- _INSTRUCTIONS FOR THE TASK_:
Track down each line that has the word "Blender" and copy it.

##### DATA FOR THIS TASK #####

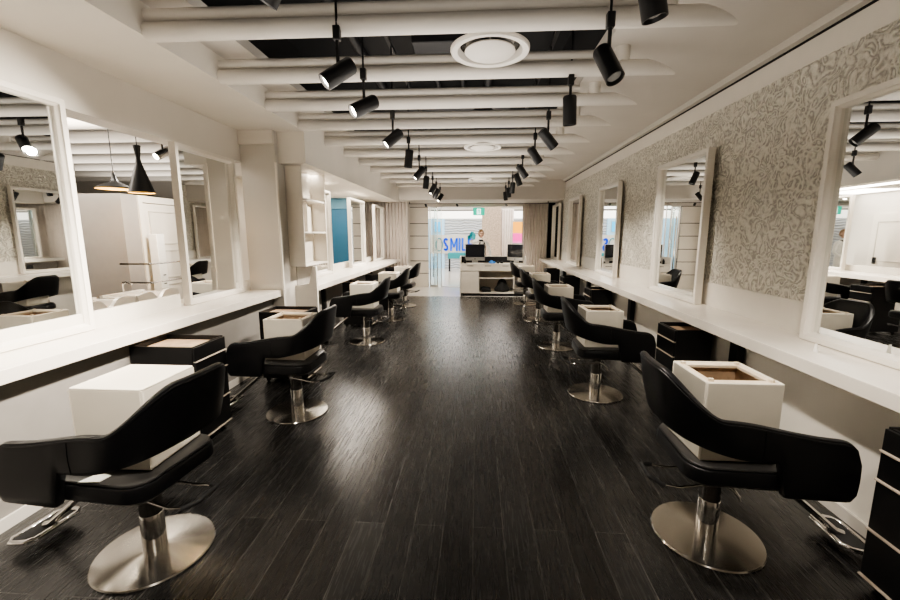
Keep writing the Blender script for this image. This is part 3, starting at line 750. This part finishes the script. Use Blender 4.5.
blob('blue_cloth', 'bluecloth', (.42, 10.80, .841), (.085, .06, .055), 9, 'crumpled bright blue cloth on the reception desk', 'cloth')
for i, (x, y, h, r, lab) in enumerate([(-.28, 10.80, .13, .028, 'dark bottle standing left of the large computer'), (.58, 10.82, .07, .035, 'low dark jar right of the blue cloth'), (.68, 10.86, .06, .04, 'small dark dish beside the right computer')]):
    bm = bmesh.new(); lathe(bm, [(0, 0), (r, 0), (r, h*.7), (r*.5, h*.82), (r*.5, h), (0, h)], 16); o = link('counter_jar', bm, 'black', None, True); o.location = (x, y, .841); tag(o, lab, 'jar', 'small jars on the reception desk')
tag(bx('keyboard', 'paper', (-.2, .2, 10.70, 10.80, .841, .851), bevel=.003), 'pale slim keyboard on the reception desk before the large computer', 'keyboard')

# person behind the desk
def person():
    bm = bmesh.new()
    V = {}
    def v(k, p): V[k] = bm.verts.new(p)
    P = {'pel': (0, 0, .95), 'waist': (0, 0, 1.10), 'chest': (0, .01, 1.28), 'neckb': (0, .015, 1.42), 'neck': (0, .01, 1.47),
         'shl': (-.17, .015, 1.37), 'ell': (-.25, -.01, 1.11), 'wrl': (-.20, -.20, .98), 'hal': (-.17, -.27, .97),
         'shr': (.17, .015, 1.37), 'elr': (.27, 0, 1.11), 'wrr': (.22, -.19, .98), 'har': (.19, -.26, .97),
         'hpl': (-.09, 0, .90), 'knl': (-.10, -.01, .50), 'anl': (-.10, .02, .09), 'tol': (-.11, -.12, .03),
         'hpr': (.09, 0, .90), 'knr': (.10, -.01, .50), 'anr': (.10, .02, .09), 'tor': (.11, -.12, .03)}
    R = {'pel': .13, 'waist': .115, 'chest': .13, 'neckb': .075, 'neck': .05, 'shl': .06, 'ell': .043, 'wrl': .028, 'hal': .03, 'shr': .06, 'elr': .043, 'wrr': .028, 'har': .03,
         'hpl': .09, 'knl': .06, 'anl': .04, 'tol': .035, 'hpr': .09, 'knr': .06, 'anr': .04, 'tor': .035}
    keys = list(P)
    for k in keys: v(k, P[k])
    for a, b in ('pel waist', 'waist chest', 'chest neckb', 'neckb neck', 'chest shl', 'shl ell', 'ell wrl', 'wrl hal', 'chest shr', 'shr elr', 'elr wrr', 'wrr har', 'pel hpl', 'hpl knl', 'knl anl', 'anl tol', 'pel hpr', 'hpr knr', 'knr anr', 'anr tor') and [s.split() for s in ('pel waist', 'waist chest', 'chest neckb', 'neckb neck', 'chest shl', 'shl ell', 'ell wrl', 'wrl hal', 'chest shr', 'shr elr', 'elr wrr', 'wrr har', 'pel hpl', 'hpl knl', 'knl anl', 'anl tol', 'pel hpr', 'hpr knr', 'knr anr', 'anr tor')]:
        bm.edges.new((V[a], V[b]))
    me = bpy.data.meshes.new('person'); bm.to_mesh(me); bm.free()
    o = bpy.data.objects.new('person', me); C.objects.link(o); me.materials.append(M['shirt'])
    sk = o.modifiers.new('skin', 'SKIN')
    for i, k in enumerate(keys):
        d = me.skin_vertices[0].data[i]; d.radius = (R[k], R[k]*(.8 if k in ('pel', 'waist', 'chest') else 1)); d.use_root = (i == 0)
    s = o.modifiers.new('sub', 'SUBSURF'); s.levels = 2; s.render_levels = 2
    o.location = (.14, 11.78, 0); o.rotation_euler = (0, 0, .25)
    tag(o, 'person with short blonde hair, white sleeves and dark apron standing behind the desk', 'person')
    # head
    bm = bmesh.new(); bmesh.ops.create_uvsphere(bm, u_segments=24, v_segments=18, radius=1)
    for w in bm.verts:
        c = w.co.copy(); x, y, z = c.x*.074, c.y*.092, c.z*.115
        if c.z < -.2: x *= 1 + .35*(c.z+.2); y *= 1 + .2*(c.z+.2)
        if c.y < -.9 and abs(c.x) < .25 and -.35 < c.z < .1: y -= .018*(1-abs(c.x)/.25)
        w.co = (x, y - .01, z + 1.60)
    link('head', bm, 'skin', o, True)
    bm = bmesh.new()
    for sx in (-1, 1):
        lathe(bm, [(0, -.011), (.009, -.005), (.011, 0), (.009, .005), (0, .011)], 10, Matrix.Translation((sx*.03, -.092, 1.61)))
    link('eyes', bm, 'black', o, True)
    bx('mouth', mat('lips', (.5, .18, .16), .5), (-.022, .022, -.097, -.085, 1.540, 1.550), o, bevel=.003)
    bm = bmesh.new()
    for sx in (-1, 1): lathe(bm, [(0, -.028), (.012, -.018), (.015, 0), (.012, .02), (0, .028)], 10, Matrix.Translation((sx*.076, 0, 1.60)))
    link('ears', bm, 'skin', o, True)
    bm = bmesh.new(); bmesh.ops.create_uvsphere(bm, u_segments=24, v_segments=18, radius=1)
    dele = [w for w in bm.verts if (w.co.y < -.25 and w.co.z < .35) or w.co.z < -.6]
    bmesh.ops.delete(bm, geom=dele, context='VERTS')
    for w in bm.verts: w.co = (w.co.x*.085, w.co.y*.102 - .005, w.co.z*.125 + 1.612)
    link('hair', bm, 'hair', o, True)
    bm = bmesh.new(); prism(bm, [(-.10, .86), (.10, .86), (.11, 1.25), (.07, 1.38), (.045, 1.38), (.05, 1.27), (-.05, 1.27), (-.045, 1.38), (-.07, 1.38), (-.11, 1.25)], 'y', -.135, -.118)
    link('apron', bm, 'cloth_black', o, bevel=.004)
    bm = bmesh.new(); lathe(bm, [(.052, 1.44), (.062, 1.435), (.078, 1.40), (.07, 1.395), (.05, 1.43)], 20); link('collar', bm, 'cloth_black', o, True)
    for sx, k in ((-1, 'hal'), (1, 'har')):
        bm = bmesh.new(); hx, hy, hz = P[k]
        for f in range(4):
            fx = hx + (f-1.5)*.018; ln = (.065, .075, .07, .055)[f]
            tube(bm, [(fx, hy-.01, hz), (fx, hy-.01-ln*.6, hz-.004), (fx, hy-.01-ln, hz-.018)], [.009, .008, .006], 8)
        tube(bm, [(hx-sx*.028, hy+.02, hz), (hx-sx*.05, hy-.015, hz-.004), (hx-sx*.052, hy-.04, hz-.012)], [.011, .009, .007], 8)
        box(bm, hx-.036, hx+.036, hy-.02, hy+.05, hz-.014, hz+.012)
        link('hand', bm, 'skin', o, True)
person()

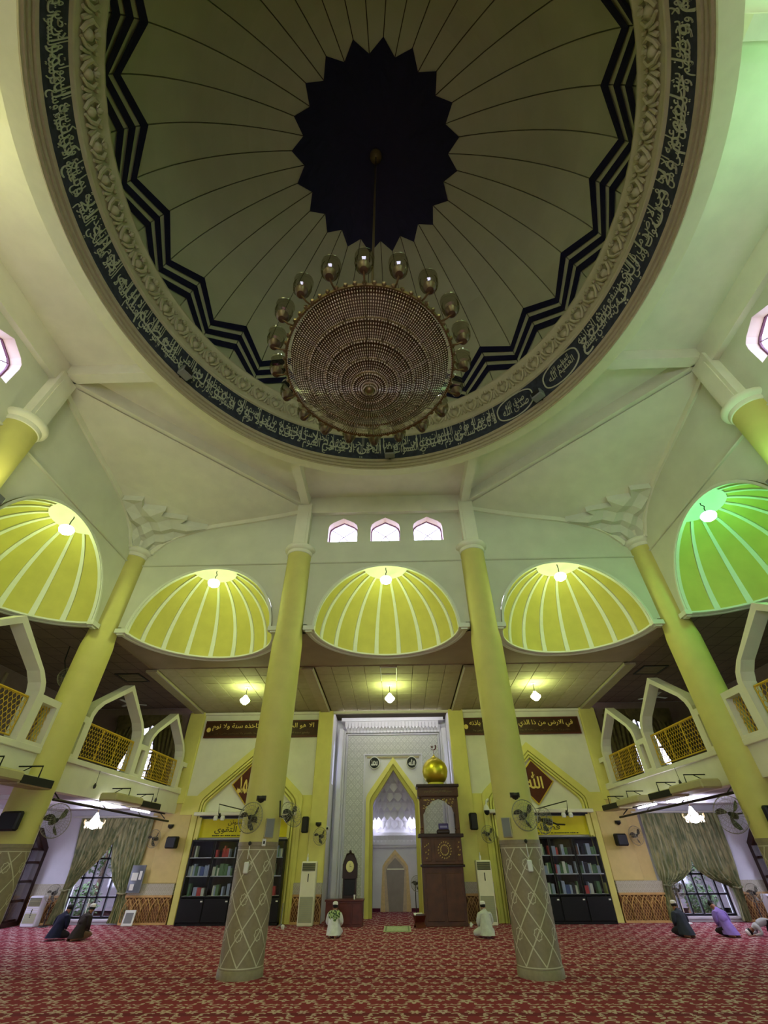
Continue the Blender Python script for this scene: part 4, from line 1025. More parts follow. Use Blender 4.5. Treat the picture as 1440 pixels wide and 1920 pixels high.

#####

- _ANSWER_:
Keep writing the Blender script for this image. This is part 3, starting at line 750. This part finishes the script. Use Blender 4.5.
Continue the Blender Python script for this scene: part 4, from line 1025. More parts follow. Use Blender 4.5. Treat the picture as 1440 pixels wide and 1920 pixels high.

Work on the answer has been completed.